● EXERCISE DIRECTIONS: Word for word, print each line of the listing below; pictures stay out.

--------

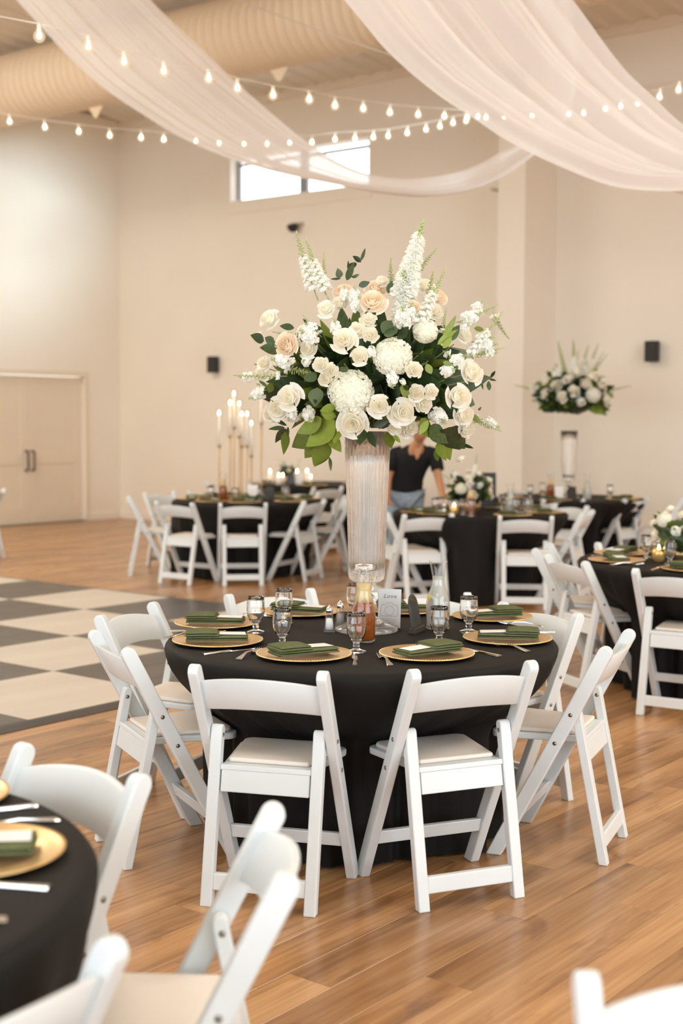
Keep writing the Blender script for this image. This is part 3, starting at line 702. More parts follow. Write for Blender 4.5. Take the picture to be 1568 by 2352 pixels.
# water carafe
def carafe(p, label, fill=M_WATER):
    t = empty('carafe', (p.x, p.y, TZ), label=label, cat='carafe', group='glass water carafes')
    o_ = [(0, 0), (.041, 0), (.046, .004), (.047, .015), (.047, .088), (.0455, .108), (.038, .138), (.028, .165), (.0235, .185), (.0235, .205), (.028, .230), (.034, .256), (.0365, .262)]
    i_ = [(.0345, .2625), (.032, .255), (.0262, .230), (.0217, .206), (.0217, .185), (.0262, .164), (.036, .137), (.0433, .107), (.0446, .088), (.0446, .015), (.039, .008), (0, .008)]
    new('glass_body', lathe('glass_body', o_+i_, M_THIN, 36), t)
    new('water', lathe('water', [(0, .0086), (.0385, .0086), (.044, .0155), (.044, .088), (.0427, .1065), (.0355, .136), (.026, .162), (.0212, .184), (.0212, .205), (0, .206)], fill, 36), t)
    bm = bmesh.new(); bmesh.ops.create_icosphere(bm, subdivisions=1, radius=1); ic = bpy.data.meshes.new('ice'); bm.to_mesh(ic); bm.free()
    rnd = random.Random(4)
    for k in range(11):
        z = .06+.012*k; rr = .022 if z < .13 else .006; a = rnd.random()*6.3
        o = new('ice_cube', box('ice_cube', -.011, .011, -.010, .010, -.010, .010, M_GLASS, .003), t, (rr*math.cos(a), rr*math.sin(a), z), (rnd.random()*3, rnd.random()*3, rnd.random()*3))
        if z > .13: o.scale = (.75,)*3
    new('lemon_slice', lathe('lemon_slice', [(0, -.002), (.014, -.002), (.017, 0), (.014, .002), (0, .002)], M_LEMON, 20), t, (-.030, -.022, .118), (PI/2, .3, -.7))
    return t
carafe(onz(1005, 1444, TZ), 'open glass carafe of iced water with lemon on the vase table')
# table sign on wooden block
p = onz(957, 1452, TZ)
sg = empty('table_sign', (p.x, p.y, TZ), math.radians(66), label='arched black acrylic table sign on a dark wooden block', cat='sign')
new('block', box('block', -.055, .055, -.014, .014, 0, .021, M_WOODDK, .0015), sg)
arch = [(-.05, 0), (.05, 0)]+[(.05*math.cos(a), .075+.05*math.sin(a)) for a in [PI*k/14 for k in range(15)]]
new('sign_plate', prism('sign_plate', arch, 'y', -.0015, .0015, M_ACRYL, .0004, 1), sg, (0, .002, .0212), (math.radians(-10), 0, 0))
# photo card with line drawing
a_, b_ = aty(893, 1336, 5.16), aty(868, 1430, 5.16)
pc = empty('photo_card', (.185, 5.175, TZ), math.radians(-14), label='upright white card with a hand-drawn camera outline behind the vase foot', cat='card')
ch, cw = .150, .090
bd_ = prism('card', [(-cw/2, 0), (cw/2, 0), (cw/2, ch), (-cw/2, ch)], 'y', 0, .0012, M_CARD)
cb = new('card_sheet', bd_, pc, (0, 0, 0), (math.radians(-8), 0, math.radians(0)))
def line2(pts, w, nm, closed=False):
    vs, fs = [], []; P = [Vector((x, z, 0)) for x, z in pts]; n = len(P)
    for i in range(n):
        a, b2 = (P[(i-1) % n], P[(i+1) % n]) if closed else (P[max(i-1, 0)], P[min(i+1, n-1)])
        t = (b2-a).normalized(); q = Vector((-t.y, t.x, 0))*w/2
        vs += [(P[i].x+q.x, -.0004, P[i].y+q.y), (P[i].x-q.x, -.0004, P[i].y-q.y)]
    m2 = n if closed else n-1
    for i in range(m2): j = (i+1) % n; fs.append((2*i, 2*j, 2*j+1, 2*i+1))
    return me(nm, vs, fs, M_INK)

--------

● COMPLETE RESPONSE:
Keep writing the Blender script for this image. This is part 3, starting at line 702. More parts follow. Write for Blender 4.5. Take the picture to be 1568 by 2352 pixels.
# water carafe
def carafe(p, label, fill=M_WATER):
    t = empty('carafe', (p.x, p.y, TZ), label=label, cat='carafe', group='glass water carafes')
    o_ = [(0, 0), (.041, 0), (.046, .004), (.047, .015), (.047, .088), (.0455, .108), (.038, .138), (.028, .165), (.0235, .185), (.0235, .205), (.028, .230), (.034, .256), (.0365, .262)]
    i_ = [(.0345, .2625), (.032, .255), (.0262, .230), (.0217, .206), (.0217, .185), (.0262, .164), (.036, .137), (.0433, .107), (.0446, .088), (.0446, .015), (.039, .008), (0, .008)]
    new('glass_body', lathe('glass_body', o_+i_, M_THIN, 36), t)
    new('water', lathe('water', [(0, .0086), (.0385, .0086), (.044, .0155), (.044, .088), (.0427, .1065), (.0355, .136), (.026, .162), (.0212, .184), (.0212, .205), (0, .206)], fill, 36), t)
    bm = bmesh.new(); bmesh.ops.create_icosphere(bm, subdivisions=1, radius=1); ic = bpy.data.meshes.new('ice'); bm.to_mesh(ic); bm.free()
    rnd = random.Random(4)
    for k in range(11):
        z = .06+.012*k; rr = .022 if z < .13 else .006; a = rnd.random()*6.3
        o = new('ice_cube', box('ice_cube', -.011, .011, -.010, .010, -.010, .010, M_GLASS, .003), t, (rr*math.cos(a), rr*math.sin(a), z), (rnd.random()*3, rnd.random()*3, rnd.random()*3))
        if z > .13: o.scale = (.75,)*3
    new('lemon_slice', lathe('lemon_slice', [(0, -.002), (.014, -.002), (.017, 0), (.014, .002), (0, .002)], M_LEMON, 20), t, (-.030, -.022, .118), (PI/2, .3, -.7))
    return t
carafe(onz(1005, 1444, TZ), 'open glass carafe of iced water with lemon on the vase table')
# table sign on wooden block
p = onz(957, 1452, TZ)
sg = empty('table_sign', (p.x, p.y, TZ), math.radians(66), label='arched black acrylic table sign on a dark wooden block', cat='sign')
new('block', box('block', -.055, .055, -.014, .014, 0, .021, M_WOODDK, .0015), sg)
arch = [(-.05, 0), (.05, 0)]+[(.05*math.cos(a), .075+.05*math.sin(a)) for a in [PI*k/14 for k in range(15)]]
new('sign_plate', prism('sign_plate', arch, 'y', -.0015, .0015, M_ACRYL, .0004, 1), sg, (0, .002, .0212), (math.radians(-10), 0, 0))
# photo card with line drawing
a_, b_ = aty(893, 1336, 5.16), aty(868, 1430, 5.16)
pc = empty('photo_card', (.185, 5.175, TZ), math.radians(-14), label='upright white card with a hand-drawn camera outline behind the vase foot', cat='card')
ch, cw = .150, .090
bd_ = prism('card', [(-cw/2, 0), (cw/2, 0), (cw/2, ch), (-cw/2, ch)], 'y', 0, .0012, M_CARD)
cb = new('card_sheet', bd_, pc, (0, 0, 0), (math.radians(-8), 0, math.radians(0)))
def line2(pts, w, nm, closed=False):
    vs, fs = [], []; P = [Vector((x, z, 0)) for x, z in pts]; n = len(P)
    for i in range(n):
        a, b2 = (P[(i-1) % n], P[(i+1) % n]) if closed else (P[max(i-1, 0)], P[min(i+1, n-1)])
        t = (b2-a).normalized(); q = Vector((-t.y, t.x, 0))*w/2
        vs += [(P[i].x+q.x, -.0004, P[i].y+q.y), (P[i].x-q.x, -.0004, P[i].y-q.y)]
    m2 = n if closed else n-1
    for i in range(m2): j = (i+1) % n; fs.append((2*i, 2*j, 2*j+1, 2*i+1))
    return me(nm, vs, fs, M_INK)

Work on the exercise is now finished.